### Direction
All the data should be repeated exactly. Any image in it is left out.
— START —
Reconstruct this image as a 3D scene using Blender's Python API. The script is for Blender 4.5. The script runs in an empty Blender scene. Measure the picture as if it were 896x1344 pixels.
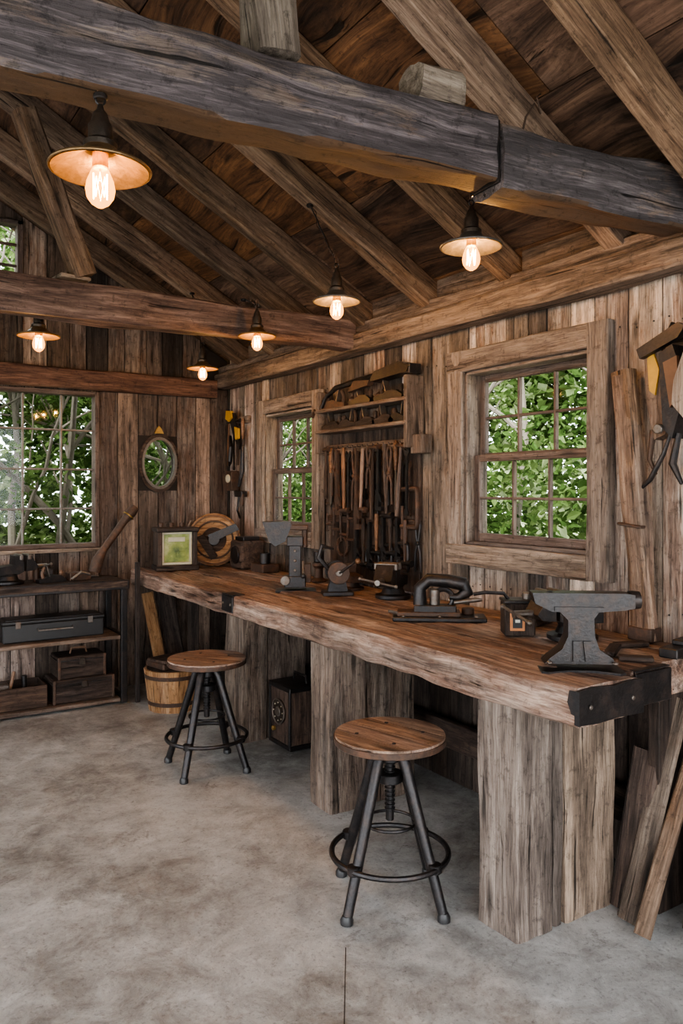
import bpy, math, random
from mathutils import Vector, Matrix, noise, Euler
random.seed(7)
R=random.random
def U(a,b): return a+(b-a)*R()
# ---------------------------------------------------------------- materials
class NT:
    def __init__(s,name):
        s.m=bpy.data.materials.new(name); s.m.use_nodes=True; s.t=s.m.node_tree; s.t.nodes.clear()
        s.out=s.t.nodes.new('ShaderNodeOutputMaterial')
    def n(s,ty,**k):
        nd=s.t.nodes.new('ShaderNode'+ty)
        for a,b in k.items():
            if a.startswith('_'): setattr(nd,a[1:],b)
            else:
                key=a.replace('__',' ')
                nd.inputs[key].default_value=b
        return nd
    def l(s,a,b): s.t.links.new(a,b)
    def ramp(s,fac,stops):
        r=s.t.nodes.new('ShaderNodeValToRGB'); e=r.color_ramp.elements
        while len(e)<len(stops): e.new(.5)
        for i,(p,c) in enumerate(stops):
            e[i].position=p; e[i].color=(c[0],c[1],c[2],1) if isinstance(c,(tuple,list)) else (c,c,c,1)
        s.l(fac,r.inputs[0]); return r.outputs[0]
    def mix(s,f,a,b,mode='MIX'):
        m=s.t.nodes.new('ShaderNodeMix'); m.data_type='RGBA'; m.blend_type=mode
        for v,i in ((f,0),(a,6),(b,7)):
            if isinstance(v,(int,float)): m.inputs[i].default_value=v if i==0 else (v,v,v,1)
            elif isinstance(v,tuple): m.inputs[i].default_value=(v[0],v[1],v[2],1)
            else: s.l(v,m.inputs[i])
        return m.outputs[2]
    def math(s,op,a,b=0.0,clamp=False):
        m=s.t.nodes.new('ShaderNodeMath'); m.operation=op; m.use_clamp=clamp
        for v,i in ((a,0),(b,1)):
            if isinstance(v,(int,float)): m.inputs[i].default_value=v
            else: s.l(v,m.inputs[i])
        return m.outputs[0]
    def noise(s,vec,scale,detail=4,rough=.6,dist=0):
        n=s.t.nodes.new('ShaderNodeTexNoise'); n.inputs['Scale'].default_value=scale
        n.inputs['Detail'].default_value=detail; n.inputs['Roughness'].default_value=rough
        n.inputs['Distortion'].default_value=dist
        s.l(vec,n.inputs['Vector']); return n.outputs['Fac']
    def mapping(s,vec,sc):
        m=s.t.nodes.new('ShaderNodeMapping'); m.inputs['Scale'].default_value=sc; s.l(vec,m.inputs['Vector']); return m.outputs[0]
    def bsdf(s,**k):
        b=s.t.nodes.new('ShaderNodeBsdfPrincipled')
        for a,v in k.items():
            i=b.inputs[a.replace('__',' ')]
            if isinstance(v,(int,float)): i.default_value=v
            elif isinstance(v,tuple): i.default_value=(v[0],v[1],v[2],1)
            else: s.l(v,i)
        s.l(b.outputs[0],s.out.inputs[0]); return b
    def bump(s,b,h,strength=.5,dist=.01):
        n=s.t.nodes.new('ShaderNodeBump'); n.inputs['Strength'].default_value=strength; n.inputs['Distance'].default_value=dist
        s.l(h,n.inputs['Height']); s.l(n.outputs[0],b.inputs['Normal'])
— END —
### Response for this exercise
Reconstruct this image as a 3D scene using Blender's Python API. The script is for Blender 4.5. The script runs in an empty Blender scene. Measure the picture as if it were 896x1344 pixels.
import bpy, math, random
from mathutils import Vector, Matrix, noise, Euler
random.seed(7)
R=random.random
def U(a,b): return a+(b-a)*R()
# ---------------------------------------------------------------- materials
class NT:
    def __init__(s,name):
        s.m=bpy.data.materials.new(name); s.m.use_nodes=True; s.t=s.m.node_tree; s.t.nodes.clear()
        s.out=s.t.nodes.new('ShaderNodeOutputMaterial')
    def n(s,ty,**k):
        nd=s.t.nodes.new('ShaderNode'+ty)
        for a,b in k.items():
            if a.startswith('_'): setattr(nd,a[1:],b)
            else:
                key=a.replace('__',' ')
                nd.inputs[key].default_value=b
        return nd
    def l(s,a,b): s.t.links.new(a,b)
    def ramp(s,fac,stops):
        r=s.t.nodes.new('ShaderNodeValToRGB'); e=r.color_ramp.elements
        while len(e)<len(stops): e.new(.5)
        for i,(p,c) in enumerate(stops):
            e[i].position=p; e[i].color=(c[0],c[1],c[2],1) if isinstance(c,(tuple,list)) else (c,c,c,1)
        s.l(fac,r.inputs[0]); return r.outputs[0]
    def mix(s,f,a,b,mode='MIX'):
        m=s.t.nodes.new('ShaderNodeMix'); m.data_type='RGBA'; m.blend_type=mode
        for v,i in ((f,0),(a,6),(b,7)):
            if isinstance(v,(int,float)): m.inputs[i].default_value=v if i==0 else (v,v,v,1)
            elif isinstance(v,tuple): m.inputs[i].default_value=(v[0],v[1],v[2],1)
            else: s.l(v,m.inputs[i])
        return m.outputs[2]
    def math(s,op,a,b=0.0,clamp=False):
        m=s.t.nodes.new('ShaderNodeMath'); m.operation=op; m.use_clamp=clamp
        for v,i in ((a,0),(b,1)):
            if isinstance(v,(int,float)): m.inputs[i].default_value=v
            else: s.l(v,m.inputs[i])
        return m.outputs[0]
    def noise(s,vec,scale,detail=4,rough=.6,dist=0):
        n=s.t.nodes.new('ShaderNodeTexNoise'); n.inputs['Scale'].default_value=scale
        n.inputs['Detail'].default_value=detail; n.inputs['Roughness'].default_value=rough
        n.inputs['Distortion'].default_value=dist
        s.l(vec,n.inputs['Vector']); return n.outputs['Fac']
    def mapping(s,vec,sc):
        m=s.t.nodes.new('ShaderNodeMapping'); m.inputs['Scale'].default_value=sc; s.l(vec,m.inputs['Vector']); return m.outputs[0]
    def bsdf(s,**k):
        b=s.t.nodes.new('ShaderNodeBsdfPrincipled')
        for a,v in k.items():
            i=b.inputs[a.replace('__',' ')]
            if isinstance(v,(int,float)): i.default_value=v
            elif isinstance(v,tuple): i.default_value=(v[0],v[1],v[2],1)
            else: s.l(v,i)
        s.l(b.outputs[0],s.out.inputs[0]); return b
    def bump(s,b,h,strength=.5,dist=.01):
        n=s.t.nodes.new('ShaderNodeBump'); n.inputs['Strength'].default_value=strength; n.inputs['Distance'].default_value=dist
        s.l(h,n.inputs['Height']); s.l(n.outputs[0],b.inputs['Normal'])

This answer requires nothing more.